I recently encountered a very weird behavior of subversion.

I just merged my local copy of a branch with a remote branch. Everything went smooth, but I've got 1 tree conflict (local delete, remote update).

Okay, thought I, modified the working copy appropriately and ran "svn resolve --accept=working -R .".

Subversion told that it has resolved my problems and "svn st" no longer showed any issues. So, I tried to commit, but svn told me that one of the inner folders (inside my conflicted one) was out of date and suggested to svn up, BUT it made the folder to be in conflict again!
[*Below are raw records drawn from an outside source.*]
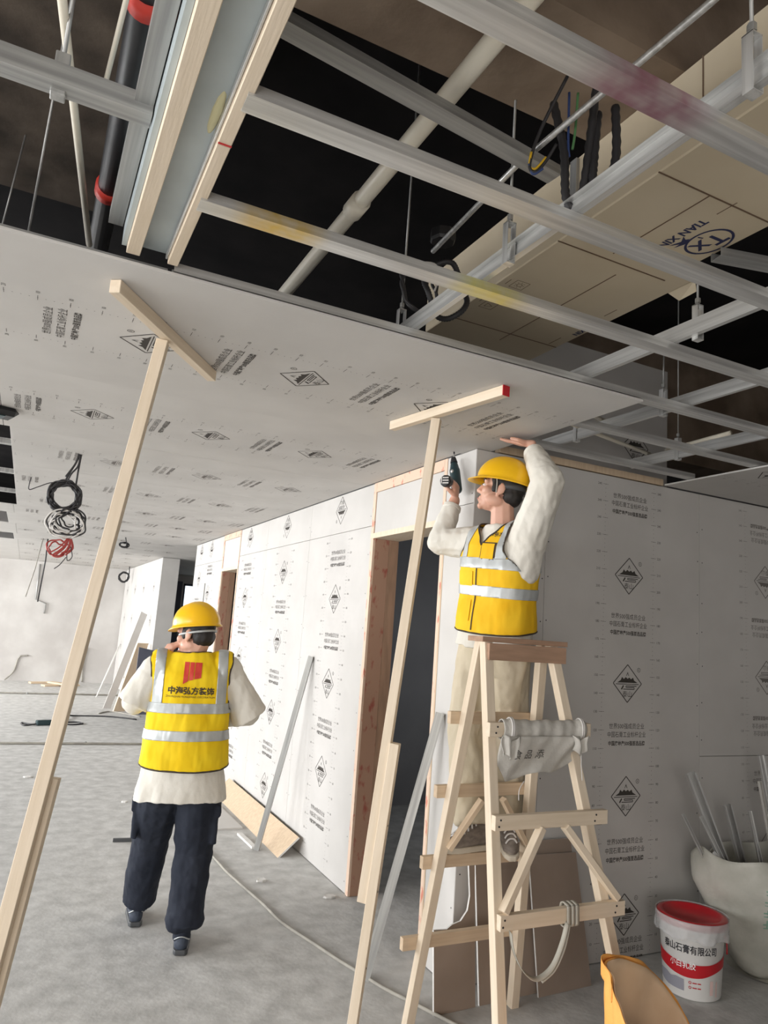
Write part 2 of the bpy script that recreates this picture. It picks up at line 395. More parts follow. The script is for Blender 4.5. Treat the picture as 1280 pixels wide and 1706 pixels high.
# ---- second stretch of wall beyond the gap
bm = bmesh.new(); add_box(bm, (XA+.01, 13.11, 0), (XA+.3, 18.2, 2.66)); w2 = put(link('wall_right_far', bm_me(bm), 'core')); w2['kind'] = 'structure'
for k in range(4):
    y0 = 13.11+1.27*k; board(w2, (XA, y0+.63, 0), R_, U_, -.635, .635, .003, 2.655, items=[('L', .3+LS*i, 0) for i in range(4)], rulers=False, key='far', ink='ink_light')
board(w2, (XA+.15, 13.1, 0), (1, 0, 0), (0, 0, 1), -.15, .15, .003, 2.655)
# rooms behind the long wall
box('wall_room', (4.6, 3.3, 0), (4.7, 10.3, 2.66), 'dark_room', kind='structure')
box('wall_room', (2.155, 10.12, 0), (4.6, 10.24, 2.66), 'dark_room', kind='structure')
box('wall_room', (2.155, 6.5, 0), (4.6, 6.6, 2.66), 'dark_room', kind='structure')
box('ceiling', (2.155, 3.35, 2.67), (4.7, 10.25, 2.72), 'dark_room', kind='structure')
# ---- back wall (B)
wb = box('wall_back', (XA+.0105, YB+.0095, 0), (8, YB+.12, 2.655), 'core', kind='structure')
Rb, Ub = (1, 0, 0), (0, 0, 1)
board(wb, (2.29, YB, 0), Rb, Ub, 2.05-2.29, 2.531-2.29, .003, 2.655, items=[('T', 2.50, 0)], rulers=False)
it = [('L', .225+LS*k, 0) for k in range(4)] + [('T', .57+LS*k, 0) for k in range(4) if .57+LS*k < 2.5]
it = [('L', .225+.617*k, 0) for k in range(4)] + [('T', .562+.617*k, 0) for k in range(3)] + [('T', 2.5, 0), ('T', .05, 0)]
board(wb, (3.15, YB, 0), Rb, Ub, 2.531-3.15, 3.735-3.15, .003, 2.655, items=it)
it2 = [('L', 2.15-.617*k, math.pi) for k in range(2)] + [('T', 2.46-.617*k, math.pi) for k in range(3)]
board(wb, (4.35, YB, 0), Rb, Ub, 3.735-4.35, 4.94-4.35, 1.05, 2.655, items=it2, ink='ink_light')
board(wb, (4.35, YB, 0), Rb, Ub, 3.735-4.35, 4.94-4.35, .003, 1.05, items=[('L', .5, 0), ('T', .9, 0)], ink='ink_light')
for x0 in (4.94, 6.14): board(wb, (x0+.6, YB, 0), Rb, Ub, -.6, .6, .003, 2.655, items=it, key='wb')
# timber plate along the top of the back wall
box('trim_7', (2.2, YB-.001, 2.6605), (3.42, YB+.05, 2.70), 'pine_shade', kind='structure')
# second board partition above and behind the back wall
wu = box('wall_upper', (2.2, 3.36, 2.662), (3.64, 3.42, 3.5), 'core', kind='structure')
board(wu, (2.9, 3.349, 0), Rb, Ub, -.7, .74, 2.662, 3.5, items=[('L', 2.93, 0)], rulers=False, cu=.46)
# screw heads along the joints (too small to pick apart)
def screws(name, pts, nrm, parent):
    vs, fs = [], []; nrm = V(nrm); a = nrm.orthogonal().normalized(); b = nrm.cross(a)
    for p in pts:
        k = len(vs)
        for i in range(6): vs.append(V(p)+nrm*.0008+(a*math.cos(i*math.pi/3)+b*math.sin(i*math.pi/3))*.0042)
        fs.append(tuple(range(k, k+6)))
    o = put(link(name, me_from(vs, fs), 'black_ink', parent)); o['kind'] = 'stuff'
pts = []
for x in (2.075, 2.512, 2.55, 3.716, 3.755):
    for k in range(12): pts.append((x+random.uniform(-.004, .004), YB, .1+.21*k+random.uniform(-.03, .03)))
screws('screw_heads', pts, (0, -1, 0), wb)
pts = []
for y in (3.20, 4.47, 5.63, 5.68, 6.84, 6.90, 9.43, 9.49):
    for k in range(10): pts.append((XA, y, .1+.26*k+random.uniform(-.03, .03)))
screws('screw_heads', pts, (-1, 0, 0), wa)

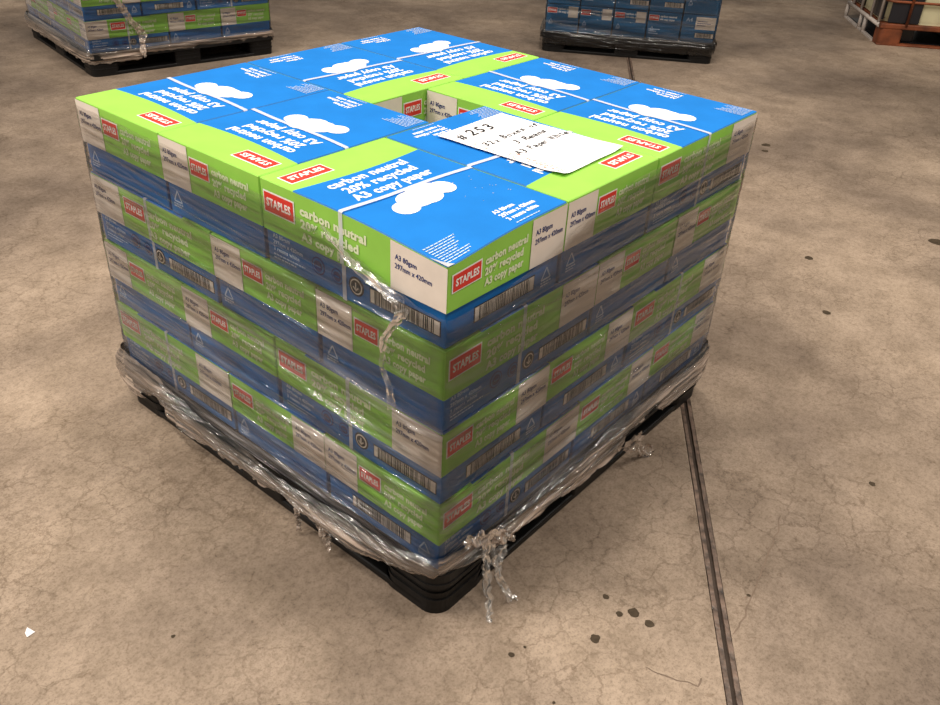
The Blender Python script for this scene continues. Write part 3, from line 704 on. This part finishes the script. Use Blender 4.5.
# ---------------------------------------------------------------- background pallet of plain blue boxes
BLM = [NAVY, BLACK, CREAM, WHITE, RED, INK, PALEB, BLUE]
BBLUE = plain('mid_blue_board', (.015, .13, .30), .6, .3); BLM[0] = BBLUE
BW, BD, BH = .2096, .30, .165
def blue_bm(v):
    bm = bmesh.new(); x, y = BW / 2 - .004, BD / 2 - .003; box(bm, -x, x, -y, y, .001, BH - .002, 0, .003)
    for sg in (-1, 1):
        P = Panel(bm, (-x if sg < 0 else x, sg * y, BH - .002), (1 if sg < 0 else -1, 0, 0), (0, 0, 1), (0, sg, 0), BLM)
        if v in (0, 2):
            P.logo(.004, -.052, .062, .034); P.text('carbon neutral', .072, -.030, .10, .012, WHITE, 1, .03); P.text('A4 copy paper', .072, -.048, .09, .012, WHITE, 1, .03)
            if v == 0: P.rect(.135, .195, -.072, -.008, CREAM, 3); P.lines(.142, -.028, [.04, .03], .01, .003, INK)
            P.triangle(.03, -.10, .013)
            if v == 2: P.lines(.01, -.10, [.07, .05, .06], .012, .005, PALEB)
        else:
            P.text('A4', .02, -.04, .04, .02, PALEB, 1, .03); P.rect(.08, .20, -.085, -.012, CREAM, 1); P.lines(.09, -.035, [.06, .08, .05], .012, .004, INK); P.barcode(.085, .2, -.135, -.105)
    P = Panel(bm, (-x, y, BH - .002), (0, -1, 0), (0, 0, 1), (-1, 0, 0), BLM); P.rect(.01, .285, -.15, -.02, KRAFT if KRAFT in BLM else BLM[0], 1)
    return bm
bproto = []
for v in range(3): bproto.append(mesh_obj('paper_carton', blue_bm(v), BLM))
FR = frame(3.80, 2.54, math.atan2(-.846, .533))
ROWN = {1: 'bottom row', 2: 'second row up', 3: 'third row up'}; COLN = ['first', 'second', 'third', 'fourth', 'fifth']; usedb = set()
for k in (1, 2, 3):
    for i in range(5):
        for j in range(3):
            if j == 1 and 0 < i < 4 or (j == 2 and i > 0): continue
            v = (0, 0, 0, 2, 1)[i] if k == 1 else (1, 2, 1, 1, 0)[i]
            src = bproto[v]
            if v in usedb: o = src.copy(); COL.objects.link(o)
            else: o = src; usedb.add(v)
            o.location = FR @ Vector((BW * (i + .5), BD * (j + .5) + .01, ZB + (k - 1) * BH)); o.rotation_euler = (0, 0, FR.to_euler().z)
            tag(o, 'plain blue carton, distant stack, %s, %s from its left corner%s' % (ROWN[k], COLN[i], '' if j == 0 else ', %s row back' % COLN[j]), 'box', 'blue cartons on the distant pallet')
pallet(FR.translation, FR.to_euler().z, 'black pallet on the floor behind, under the distant stack of plain blue boxes')
WR_ = bgwrap(FR, S_, .60, 'clear stretch film around the distant stack of plain blue boxes', 21, 0)
DSK = filmmat('dark_wrapped_film', .05, .28, (.035, .03, .028), 1.3, .14, 4, 110)
o = mesh_obj('film_skirt', sheet(S_, 420, 26, lambda s: .05 + .008 * fbm(s * 20, 4), lambda s: .135, skoff, lambda s, z, t: .010, lambda s, z, t: .02, seed=16, freq=1.4), DSK, WR_, True)

# ---------------------------------------------------------------- caged liquid container at the right
FI = frame(5.836, 1.112, math.atan2(-.84, .543)); ibc = empty('liquid_container'); ibc.matrix_world = FI
tag(ibc, 'cream and black caged liquid container on a rusty orange pallet base, far right', 'container')
LX, LY = 1.2, .98
bm = bmesh.new()
for x in (0, LX / 2 - .08, LX - .16):
    prism(bm, rrect(x, x + .16, 0, .14, .03), 0, .115)
box(bm, -.005, LX, -.004, .05, .112, .145, 0, .006); box(bm, .0, LX, .0, .06, 0, .012, 0, .003)
box(bm, .02, LX - .02, .05, LY - .04, .118, .135, 0)
o = mesh_obj('pallet_base', bm, RUST, ibc); o['label'] = 'rusty orange pallet base'
bm = bmesh.new()
tube(bm, [(.0, .05, .122), (.0, LY - .04, .112)], .014); tube(bm, [(LX, .05, .122), (LX, LY - .04, .112)], .014); tube(bm, [(0, LY - .05, .112), (LX, LY - .05, .112)], .014)
for y in (.40, .52, LY - .04): tube(bm, [(.005, y, .115), (.005, y + .01, .0)], .016)
for y in (.46, LY - .04): tube(bm, [(LX, y, .115), (LX, y, 0)], .016)
box(bm, -.008, .02, .12, LY - .02, .0, .012, 0)
o = mesh_obj('side_rail', bm, GALV, ibc); o['label'] = 'pale tubular side rails and feet'
bm = bmesh.new()
for x in (.16, .55, .93): box(bm, x, x + .11, .10, LY - .1, .012, .115, 0, .01)
box(bm, .03, LX - .03, .1, LY - .1, .004, .012)
mesh_obj('support', bm, TANKB, ibc)
bm = bmesh.new(); prism(bm, rrect(.03, LX - .03, .03, LY - .03, .10), .14, 1.10); bmesh.ops.bevel(bm, geom=[e for e in bm.edges if abs(e.verts[0].co.z - e.verts[1].co.z) < 1e-5], offset=.03, segments=3, affect='EDGES')
tk = mesh_obj('tank', bm, TANKC, ibc, True); tk['label'] = 'cream plastic tank'
bm = bmesh.new(); box(bm, .04, .245, .012, .032, .15, .75, 0, .004); box(bm, .018, .032, .10, .36, .15, .75, 0, .004); box(bm, .018, .032, .60, .88, .15, .75, 0, .004); box(bm, .52, .80, .018, .032, .15, .75, 0, .004)
o = mesh_obj('panel', bm, TANKB, ibc); o['label'] = 'black panels on the tank sides'
for z in (.29, .50, .71, .92, 1.11):
    bm = bmesh.new(); lp = [(x, y, z) for x, y in rrect(.006, LX - .006, .006, LY - .006, .06)]; tube(bm, lp + [lp[0]], .009, 6); mesh_obj('cage_bar', bm, RUST if z < .3 else GALV, ibc)
for x, y in [(.165, .0), (.40, 0), (.62, 0), (.84, 0), (1.06, 0), (0, .09), (0, .30), (0, .57), (0, .80), (LX, .2), (LX, .5), (LX, .8), (.3, LY), (.6, LY), (.9, LY)]:
    bm = bmesh.new(); tube(bm, [(x, y, .13), (x, y, 1.11)], .010, 6); mesh_obj('cage_bar', bm, RUST if y == 0 else GALV, ibc)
What shall I do to get out of this visious circle?

+1  A: 

You can use an other way than the svn resolve command:

  1. Create a patch of the conflicted file. (or a backup of your version of the conflicted folder with svn export ...)
  2. Update your repository (svn update)
  3. Apply the patch previously done (or replace the conflicted file/folder with the backup)
  4. Commit the change (svn commit)
Phong
That's actually what I've end up with :(
Anton
When svn is not working normally, it means that the .svn folder is messed up. Svn cleanup command can help but it never work for me so I am using this method everytime... (sad). Dont forget to mark this post as "accepted answer" if it work (or else this question will still remain as unanswered)
Phong
+2  A: 

This may or may not help, but sometimes an "svn cleanup" will fix weird metadata issues. If you check out a clean working copy, does the clean copy have the same issue? If so then the previous answer sounds like a step in the right direction

Sam Post
Ah, thanks, I ust forgot about cleanup... Need to try this one.